- **Set problem**
Retype the records below from their first line through the line containing "-.7, .35, .55, .72).build('front_plate', 'black', rig, .02)", and include nothing else.

------ Records for the exercise ------

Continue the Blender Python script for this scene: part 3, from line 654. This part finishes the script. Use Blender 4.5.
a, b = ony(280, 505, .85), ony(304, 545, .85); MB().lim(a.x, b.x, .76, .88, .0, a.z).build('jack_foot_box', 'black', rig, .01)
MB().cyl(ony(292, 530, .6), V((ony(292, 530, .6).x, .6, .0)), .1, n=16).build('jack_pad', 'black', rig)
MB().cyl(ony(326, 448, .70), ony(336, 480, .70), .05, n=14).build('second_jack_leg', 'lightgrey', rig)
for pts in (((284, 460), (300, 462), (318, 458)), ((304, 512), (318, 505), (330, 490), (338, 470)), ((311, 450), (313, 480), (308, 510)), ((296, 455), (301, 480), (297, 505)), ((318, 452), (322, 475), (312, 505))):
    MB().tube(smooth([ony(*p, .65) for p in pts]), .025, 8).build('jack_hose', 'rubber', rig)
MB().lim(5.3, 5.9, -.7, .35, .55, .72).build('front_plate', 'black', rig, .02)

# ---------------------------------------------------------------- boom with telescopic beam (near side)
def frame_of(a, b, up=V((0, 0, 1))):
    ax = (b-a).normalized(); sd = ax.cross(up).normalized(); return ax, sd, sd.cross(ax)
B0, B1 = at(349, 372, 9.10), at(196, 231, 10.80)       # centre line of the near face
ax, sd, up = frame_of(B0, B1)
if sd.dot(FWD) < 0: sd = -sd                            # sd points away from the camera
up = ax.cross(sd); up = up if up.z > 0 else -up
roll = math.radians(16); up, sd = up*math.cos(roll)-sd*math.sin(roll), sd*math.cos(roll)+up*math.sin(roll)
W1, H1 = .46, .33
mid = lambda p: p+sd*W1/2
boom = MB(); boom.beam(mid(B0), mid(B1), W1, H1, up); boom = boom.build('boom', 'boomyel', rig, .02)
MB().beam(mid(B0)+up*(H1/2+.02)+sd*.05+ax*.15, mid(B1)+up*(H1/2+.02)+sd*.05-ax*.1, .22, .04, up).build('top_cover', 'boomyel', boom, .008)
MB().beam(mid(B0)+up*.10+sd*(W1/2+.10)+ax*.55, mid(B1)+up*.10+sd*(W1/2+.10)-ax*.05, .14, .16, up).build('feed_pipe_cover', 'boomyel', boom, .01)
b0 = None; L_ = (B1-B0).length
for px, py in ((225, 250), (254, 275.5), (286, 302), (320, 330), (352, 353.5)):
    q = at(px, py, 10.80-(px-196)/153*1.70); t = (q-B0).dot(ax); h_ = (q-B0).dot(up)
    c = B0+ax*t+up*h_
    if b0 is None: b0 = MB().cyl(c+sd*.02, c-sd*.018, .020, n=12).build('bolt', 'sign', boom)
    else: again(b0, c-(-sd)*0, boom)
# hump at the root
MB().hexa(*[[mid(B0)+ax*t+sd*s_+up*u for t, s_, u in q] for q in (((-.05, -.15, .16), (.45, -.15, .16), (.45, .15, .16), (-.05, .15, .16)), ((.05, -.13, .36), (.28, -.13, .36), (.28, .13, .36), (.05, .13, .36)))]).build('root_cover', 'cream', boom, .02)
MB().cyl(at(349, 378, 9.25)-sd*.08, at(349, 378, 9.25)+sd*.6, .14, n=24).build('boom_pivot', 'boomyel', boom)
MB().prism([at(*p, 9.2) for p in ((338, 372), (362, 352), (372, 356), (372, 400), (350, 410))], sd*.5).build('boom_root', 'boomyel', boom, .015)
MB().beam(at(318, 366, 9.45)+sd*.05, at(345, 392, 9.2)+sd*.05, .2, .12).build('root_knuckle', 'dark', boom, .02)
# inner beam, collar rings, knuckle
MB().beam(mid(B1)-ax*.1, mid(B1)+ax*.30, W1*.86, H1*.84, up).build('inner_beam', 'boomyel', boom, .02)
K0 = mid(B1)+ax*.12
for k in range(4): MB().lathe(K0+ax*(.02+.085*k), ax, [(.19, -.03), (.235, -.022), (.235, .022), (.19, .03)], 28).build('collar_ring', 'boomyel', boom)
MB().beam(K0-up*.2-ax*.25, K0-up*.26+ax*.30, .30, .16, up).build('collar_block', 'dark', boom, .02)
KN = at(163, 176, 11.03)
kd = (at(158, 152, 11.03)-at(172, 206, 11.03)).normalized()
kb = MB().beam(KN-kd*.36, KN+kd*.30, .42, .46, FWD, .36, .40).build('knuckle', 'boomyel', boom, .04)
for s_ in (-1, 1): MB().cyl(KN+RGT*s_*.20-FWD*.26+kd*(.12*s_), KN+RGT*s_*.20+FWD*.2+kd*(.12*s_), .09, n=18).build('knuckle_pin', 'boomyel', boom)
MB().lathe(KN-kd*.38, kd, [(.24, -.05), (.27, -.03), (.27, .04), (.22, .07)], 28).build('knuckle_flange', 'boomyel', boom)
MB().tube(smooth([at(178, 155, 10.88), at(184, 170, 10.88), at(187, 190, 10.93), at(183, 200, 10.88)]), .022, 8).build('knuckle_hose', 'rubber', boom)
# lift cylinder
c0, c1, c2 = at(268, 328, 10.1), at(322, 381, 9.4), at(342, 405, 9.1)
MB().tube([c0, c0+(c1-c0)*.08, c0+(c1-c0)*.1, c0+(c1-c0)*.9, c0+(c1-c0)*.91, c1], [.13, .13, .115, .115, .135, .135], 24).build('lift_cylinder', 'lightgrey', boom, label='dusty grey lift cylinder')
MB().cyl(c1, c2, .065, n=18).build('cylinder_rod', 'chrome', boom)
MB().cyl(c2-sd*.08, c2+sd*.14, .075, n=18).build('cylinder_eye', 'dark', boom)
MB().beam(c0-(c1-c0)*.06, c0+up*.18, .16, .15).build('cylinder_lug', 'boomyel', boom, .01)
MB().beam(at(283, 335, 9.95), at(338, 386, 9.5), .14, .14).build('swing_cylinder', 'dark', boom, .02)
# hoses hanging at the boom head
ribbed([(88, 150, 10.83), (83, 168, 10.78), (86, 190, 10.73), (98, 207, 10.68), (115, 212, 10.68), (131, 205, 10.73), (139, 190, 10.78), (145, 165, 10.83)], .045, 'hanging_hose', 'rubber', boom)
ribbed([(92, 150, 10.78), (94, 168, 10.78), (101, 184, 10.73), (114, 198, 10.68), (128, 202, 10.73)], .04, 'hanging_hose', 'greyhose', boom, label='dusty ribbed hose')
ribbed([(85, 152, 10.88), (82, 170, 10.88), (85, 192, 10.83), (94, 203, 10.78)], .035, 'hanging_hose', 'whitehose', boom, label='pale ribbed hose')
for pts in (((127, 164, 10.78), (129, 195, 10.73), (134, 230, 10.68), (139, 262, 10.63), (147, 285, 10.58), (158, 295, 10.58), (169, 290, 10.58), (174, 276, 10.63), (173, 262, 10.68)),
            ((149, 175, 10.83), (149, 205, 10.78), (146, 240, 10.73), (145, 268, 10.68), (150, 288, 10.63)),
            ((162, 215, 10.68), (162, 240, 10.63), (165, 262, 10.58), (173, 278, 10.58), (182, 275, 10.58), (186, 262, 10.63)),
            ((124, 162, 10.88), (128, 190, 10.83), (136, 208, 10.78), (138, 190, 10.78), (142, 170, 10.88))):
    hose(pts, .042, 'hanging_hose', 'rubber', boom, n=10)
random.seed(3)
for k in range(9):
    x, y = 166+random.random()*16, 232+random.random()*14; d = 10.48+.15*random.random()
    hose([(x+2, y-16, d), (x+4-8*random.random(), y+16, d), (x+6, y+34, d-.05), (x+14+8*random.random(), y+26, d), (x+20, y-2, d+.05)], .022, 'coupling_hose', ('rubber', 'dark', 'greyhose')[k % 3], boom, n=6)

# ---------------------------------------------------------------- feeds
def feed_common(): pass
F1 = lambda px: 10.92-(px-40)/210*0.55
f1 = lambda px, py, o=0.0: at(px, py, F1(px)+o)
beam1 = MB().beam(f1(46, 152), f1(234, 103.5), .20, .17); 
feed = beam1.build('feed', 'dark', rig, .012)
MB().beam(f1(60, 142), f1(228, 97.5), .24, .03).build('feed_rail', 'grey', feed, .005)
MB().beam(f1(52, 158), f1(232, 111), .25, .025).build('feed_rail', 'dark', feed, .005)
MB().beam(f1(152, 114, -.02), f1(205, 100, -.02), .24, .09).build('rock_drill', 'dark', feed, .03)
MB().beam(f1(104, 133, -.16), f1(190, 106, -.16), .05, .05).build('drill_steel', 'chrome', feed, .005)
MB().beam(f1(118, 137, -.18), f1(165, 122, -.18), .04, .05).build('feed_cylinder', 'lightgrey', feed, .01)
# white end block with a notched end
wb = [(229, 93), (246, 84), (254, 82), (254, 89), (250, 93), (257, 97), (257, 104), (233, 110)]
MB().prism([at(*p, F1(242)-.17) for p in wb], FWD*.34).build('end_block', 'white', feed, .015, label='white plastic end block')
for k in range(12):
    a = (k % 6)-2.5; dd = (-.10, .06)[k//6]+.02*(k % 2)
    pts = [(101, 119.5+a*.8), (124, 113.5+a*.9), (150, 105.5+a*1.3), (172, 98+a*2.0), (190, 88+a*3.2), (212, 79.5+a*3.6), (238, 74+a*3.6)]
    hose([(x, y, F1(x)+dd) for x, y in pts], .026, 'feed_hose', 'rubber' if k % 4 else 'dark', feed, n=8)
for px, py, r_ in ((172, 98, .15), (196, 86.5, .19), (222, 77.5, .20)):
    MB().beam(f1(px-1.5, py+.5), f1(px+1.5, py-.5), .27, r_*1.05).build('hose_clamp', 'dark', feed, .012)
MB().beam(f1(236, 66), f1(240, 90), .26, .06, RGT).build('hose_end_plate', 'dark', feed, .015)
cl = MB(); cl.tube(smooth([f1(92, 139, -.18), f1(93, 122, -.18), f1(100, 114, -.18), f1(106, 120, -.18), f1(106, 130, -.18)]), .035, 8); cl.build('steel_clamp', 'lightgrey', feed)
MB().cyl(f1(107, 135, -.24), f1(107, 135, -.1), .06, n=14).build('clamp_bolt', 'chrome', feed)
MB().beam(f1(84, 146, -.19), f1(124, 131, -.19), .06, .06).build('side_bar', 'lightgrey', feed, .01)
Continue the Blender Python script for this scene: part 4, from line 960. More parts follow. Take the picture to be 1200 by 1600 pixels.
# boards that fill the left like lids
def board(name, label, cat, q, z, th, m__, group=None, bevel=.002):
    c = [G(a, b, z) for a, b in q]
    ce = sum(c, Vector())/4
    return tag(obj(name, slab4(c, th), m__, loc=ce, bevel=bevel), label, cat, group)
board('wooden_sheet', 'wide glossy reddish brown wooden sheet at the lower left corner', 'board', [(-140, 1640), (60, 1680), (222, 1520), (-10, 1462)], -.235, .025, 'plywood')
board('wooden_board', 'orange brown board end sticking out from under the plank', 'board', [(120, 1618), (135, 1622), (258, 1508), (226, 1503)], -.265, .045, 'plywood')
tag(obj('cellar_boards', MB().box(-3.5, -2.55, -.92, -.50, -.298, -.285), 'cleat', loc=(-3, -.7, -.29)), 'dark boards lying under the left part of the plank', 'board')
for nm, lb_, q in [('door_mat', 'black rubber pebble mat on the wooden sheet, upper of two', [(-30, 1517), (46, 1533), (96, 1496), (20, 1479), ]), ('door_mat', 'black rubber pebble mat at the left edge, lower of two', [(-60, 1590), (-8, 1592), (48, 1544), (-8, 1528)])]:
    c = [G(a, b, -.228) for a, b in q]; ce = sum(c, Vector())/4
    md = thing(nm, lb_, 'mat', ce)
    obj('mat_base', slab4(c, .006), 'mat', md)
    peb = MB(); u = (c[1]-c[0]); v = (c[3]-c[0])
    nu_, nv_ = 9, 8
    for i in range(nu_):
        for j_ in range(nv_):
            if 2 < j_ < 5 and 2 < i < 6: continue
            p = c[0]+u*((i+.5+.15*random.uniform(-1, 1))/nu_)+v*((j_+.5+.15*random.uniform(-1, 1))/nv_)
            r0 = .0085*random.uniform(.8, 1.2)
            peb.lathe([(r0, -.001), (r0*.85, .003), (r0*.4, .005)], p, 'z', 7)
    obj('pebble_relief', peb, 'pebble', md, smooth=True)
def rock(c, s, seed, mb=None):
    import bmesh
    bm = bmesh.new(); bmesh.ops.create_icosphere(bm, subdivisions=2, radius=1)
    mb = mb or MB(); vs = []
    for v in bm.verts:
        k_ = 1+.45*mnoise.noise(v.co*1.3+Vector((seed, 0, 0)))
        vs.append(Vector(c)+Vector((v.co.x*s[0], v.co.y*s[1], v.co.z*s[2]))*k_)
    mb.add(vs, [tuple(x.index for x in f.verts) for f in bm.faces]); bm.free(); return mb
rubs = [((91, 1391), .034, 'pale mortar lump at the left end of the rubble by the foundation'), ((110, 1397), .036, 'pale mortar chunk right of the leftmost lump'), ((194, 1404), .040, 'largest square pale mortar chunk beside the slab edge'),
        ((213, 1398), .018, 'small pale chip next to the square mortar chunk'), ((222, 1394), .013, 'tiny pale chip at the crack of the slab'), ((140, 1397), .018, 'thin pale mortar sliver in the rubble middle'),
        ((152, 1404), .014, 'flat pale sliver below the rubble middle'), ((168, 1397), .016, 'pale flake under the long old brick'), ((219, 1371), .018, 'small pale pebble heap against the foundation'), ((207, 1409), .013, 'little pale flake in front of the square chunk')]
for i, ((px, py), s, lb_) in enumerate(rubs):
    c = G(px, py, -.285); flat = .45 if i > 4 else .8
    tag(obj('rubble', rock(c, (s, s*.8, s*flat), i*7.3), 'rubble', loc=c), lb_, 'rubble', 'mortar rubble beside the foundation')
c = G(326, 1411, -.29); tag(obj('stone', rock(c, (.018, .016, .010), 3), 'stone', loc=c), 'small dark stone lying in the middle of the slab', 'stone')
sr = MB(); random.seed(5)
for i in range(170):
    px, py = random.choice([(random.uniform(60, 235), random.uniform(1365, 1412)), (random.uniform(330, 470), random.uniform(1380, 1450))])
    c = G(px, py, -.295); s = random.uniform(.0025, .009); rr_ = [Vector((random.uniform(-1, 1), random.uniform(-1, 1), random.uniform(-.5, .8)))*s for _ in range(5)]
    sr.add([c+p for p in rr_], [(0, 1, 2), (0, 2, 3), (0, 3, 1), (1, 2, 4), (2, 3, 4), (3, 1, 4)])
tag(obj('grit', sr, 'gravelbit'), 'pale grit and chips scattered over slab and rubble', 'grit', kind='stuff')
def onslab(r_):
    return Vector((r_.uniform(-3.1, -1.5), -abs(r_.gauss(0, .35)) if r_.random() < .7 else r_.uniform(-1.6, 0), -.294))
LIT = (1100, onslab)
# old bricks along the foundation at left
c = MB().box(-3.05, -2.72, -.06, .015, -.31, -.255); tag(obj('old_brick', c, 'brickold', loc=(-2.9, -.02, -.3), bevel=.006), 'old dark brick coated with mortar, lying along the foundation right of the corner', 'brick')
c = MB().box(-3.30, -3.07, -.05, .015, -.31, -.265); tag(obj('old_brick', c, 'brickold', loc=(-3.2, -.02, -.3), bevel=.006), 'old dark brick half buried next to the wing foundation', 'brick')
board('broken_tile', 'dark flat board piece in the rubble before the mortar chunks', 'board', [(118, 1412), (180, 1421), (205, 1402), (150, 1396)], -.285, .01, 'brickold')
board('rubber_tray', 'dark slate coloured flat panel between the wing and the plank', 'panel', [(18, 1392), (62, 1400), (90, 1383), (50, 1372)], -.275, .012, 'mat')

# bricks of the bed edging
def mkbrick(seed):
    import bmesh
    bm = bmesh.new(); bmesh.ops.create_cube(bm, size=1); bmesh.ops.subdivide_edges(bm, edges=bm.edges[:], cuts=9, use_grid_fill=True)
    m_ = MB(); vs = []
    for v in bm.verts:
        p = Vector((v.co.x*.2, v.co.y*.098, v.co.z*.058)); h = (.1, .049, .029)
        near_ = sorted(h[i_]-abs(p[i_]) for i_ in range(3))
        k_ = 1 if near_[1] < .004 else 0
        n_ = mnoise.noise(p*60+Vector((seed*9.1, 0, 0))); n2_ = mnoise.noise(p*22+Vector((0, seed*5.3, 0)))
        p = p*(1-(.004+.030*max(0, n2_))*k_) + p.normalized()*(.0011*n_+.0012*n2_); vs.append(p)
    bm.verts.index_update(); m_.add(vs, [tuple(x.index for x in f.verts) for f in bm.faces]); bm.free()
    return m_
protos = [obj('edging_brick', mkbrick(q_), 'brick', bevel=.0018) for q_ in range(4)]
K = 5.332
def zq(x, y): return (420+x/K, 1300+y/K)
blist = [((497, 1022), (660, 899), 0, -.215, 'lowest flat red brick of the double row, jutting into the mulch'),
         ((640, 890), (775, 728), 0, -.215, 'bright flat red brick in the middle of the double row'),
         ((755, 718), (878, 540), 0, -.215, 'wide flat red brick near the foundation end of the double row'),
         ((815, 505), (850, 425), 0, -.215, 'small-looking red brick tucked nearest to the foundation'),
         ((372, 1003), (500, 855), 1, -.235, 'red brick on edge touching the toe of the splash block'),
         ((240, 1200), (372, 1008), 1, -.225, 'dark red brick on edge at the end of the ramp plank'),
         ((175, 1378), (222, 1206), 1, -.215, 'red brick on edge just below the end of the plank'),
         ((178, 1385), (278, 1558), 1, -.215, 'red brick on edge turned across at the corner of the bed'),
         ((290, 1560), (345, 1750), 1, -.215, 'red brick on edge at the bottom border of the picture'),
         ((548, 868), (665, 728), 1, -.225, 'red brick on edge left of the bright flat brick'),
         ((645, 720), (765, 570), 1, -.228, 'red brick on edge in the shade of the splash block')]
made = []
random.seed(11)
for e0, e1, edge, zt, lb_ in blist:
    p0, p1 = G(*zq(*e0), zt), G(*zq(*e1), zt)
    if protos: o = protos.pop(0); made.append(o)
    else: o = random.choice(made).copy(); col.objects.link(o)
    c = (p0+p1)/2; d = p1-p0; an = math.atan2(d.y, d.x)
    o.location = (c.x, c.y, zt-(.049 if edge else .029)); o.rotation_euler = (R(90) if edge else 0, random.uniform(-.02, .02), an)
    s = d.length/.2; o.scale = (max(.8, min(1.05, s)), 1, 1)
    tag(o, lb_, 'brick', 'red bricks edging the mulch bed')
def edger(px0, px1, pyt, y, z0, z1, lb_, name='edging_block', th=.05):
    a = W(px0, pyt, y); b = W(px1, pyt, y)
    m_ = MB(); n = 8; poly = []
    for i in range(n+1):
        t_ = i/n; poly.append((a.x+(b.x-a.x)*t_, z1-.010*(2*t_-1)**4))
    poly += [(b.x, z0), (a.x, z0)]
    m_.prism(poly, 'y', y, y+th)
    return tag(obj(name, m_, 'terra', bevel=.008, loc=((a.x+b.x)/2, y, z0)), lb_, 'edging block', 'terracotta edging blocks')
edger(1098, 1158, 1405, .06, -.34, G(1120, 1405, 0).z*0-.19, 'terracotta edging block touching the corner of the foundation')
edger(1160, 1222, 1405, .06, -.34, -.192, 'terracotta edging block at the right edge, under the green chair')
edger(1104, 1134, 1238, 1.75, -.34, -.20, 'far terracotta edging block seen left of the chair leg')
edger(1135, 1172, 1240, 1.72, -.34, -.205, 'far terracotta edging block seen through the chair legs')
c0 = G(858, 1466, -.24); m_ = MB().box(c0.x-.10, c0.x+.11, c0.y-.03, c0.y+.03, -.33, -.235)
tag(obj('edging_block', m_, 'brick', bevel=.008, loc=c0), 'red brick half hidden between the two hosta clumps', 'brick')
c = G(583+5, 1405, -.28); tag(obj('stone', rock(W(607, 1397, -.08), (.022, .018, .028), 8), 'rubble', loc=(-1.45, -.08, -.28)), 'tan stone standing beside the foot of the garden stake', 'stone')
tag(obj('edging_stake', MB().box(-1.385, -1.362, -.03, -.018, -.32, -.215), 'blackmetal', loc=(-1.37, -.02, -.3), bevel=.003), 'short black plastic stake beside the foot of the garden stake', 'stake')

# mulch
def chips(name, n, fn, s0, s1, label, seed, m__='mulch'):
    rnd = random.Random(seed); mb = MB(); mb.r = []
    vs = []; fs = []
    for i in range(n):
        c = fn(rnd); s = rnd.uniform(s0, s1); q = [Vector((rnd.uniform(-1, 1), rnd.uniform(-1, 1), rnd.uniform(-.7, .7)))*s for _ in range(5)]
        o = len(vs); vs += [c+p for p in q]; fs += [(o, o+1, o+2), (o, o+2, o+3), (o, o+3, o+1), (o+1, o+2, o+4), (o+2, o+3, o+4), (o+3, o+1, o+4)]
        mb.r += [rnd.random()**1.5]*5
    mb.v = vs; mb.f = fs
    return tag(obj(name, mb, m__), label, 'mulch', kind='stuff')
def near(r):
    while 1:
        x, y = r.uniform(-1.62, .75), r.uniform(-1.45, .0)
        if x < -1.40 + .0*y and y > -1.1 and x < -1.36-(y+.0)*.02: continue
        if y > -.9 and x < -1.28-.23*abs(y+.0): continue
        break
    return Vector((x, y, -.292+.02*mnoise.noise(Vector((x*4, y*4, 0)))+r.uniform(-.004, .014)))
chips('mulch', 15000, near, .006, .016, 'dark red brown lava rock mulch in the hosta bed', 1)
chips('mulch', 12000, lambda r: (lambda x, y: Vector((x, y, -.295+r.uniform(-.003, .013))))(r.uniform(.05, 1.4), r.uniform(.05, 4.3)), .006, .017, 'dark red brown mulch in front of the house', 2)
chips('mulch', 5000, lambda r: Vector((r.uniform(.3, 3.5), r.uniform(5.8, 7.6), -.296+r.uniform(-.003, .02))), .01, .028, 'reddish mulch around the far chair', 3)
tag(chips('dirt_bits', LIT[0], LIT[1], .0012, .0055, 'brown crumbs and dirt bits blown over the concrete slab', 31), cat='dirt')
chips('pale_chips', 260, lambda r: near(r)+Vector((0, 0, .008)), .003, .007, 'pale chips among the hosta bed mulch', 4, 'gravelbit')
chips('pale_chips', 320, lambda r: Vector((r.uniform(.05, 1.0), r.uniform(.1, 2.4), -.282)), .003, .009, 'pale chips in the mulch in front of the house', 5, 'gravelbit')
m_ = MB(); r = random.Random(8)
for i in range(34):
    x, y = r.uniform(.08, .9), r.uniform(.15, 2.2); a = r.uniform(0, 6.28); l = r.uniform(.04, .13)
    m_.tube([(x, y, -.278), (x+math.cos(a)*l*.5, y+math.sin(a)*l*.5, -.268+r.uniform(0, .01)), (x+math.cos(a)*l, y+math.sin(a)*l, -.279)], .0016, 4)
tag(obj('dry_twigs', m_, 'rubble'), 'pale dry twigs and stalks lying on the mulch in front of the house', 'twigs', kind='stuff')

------

- **Exercise output**
Continue the Blender Python script for this scene: part 3, from line 654. This part finishes the script. Use Blender 4.5.
a, b = ony(280, 505, .85), ony(304, 545, .85); MB().lim(a.x, b.x, .76, .88, .0, a.z).build('jack_foot_box', 'black', rig, .01)
MB().cyl(ony(292, 530, .6), V((ony(292, 530, .6).x, .6, .0)), .1, n=16).build('jack_pad', 'black', rig)
MB().cyl(ony(326, 448, .70), ony(336, 480, .70), .05, n=14).build('second_jack_leg', 'lightgrey', rig)
for pts in (((284, 460), (300, 462), (318, 458)), ((304, 512), (318, 505), (330, 490), (338, 470)), ((311, 450), (313, 480), (308, 510)), ((296, 455), (301, 480), (297, 505)), ((318, 452), (322, 475), (312, 505))):
    MB().tube(smooth([ony(*p, .65) for p in pts]), .025, 8).build('jack_hose', 'rubber', rig)
MB().lim(5.3, 5.9, -.7, .35, .55, .72).build('front_plate', 'black', rig, .02)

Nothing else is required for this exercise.